The House Ways & Means Committee held a marathon executive session. Among the bills moved out of committee this evening were two major pieces of legislation that will impact higher education – House Bill 1795 and House Bill 1981.
Both bills now move to the House floor for consideration.
House Bill 1795
The bill allows four-year colleges and universities to set tuition for all students for four years, through the 2014-15 academic year. After 2015, tuition for resident undergraduates will be set by the governing boards of the four-year institutions within certain parameters tied to the global challenge states and state funding. For example if state funding for an institution falls below state funding levels for FY 2011, an institution’s governing board may increase tuition so as not to exceed the 60th percentile of the tuition at GCS institutions.
In addition, the bill requires public baccalaureate institutions to increase current funds held for financial aid from 3% of tuition and fees to 5%, freezes the building fee to 2010-11 levels, and requires institutions to mitigate tuition increases for students at 125% or below of the median family income if they exceed tuition levels established in the budget.
Finally the bill contains provisions related to federal tax credits, transfer language, performance and accountability, and regulatory relief for higher education institutions.
House Bill 1981
The bill makes several changes to retirement related policies for higher education employees. Among the changes is a narrower definition of eligible employees for Higher Education Retirement Plans. Under this bill only faculty and senior academic administrators are eligible for the plan.
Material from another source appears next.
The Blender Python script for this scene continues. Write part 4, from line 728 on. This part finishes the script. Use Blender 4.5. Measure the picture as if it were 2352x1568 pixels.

Senior academic employees are defined as institutional presidents, vice presidents, vice presidents, deans, directors, chairs, and executive heads of major administrative or academic divsions who hold concurrent faculty appointment with rank.
In addition the bill caps benefits at 6%, alters postretirement employment criteria for employees, and eliminates the supplemental benefit.
Finally the bill was amended in committee to require employers contribute one-half of one percent of salaries into a non-appropriated Higher Education Retirement Plan (HERP) Supplemental Benefit fund beginning January 1, 2012. The dollars deposited into the fund will be managed by the State Investment Board.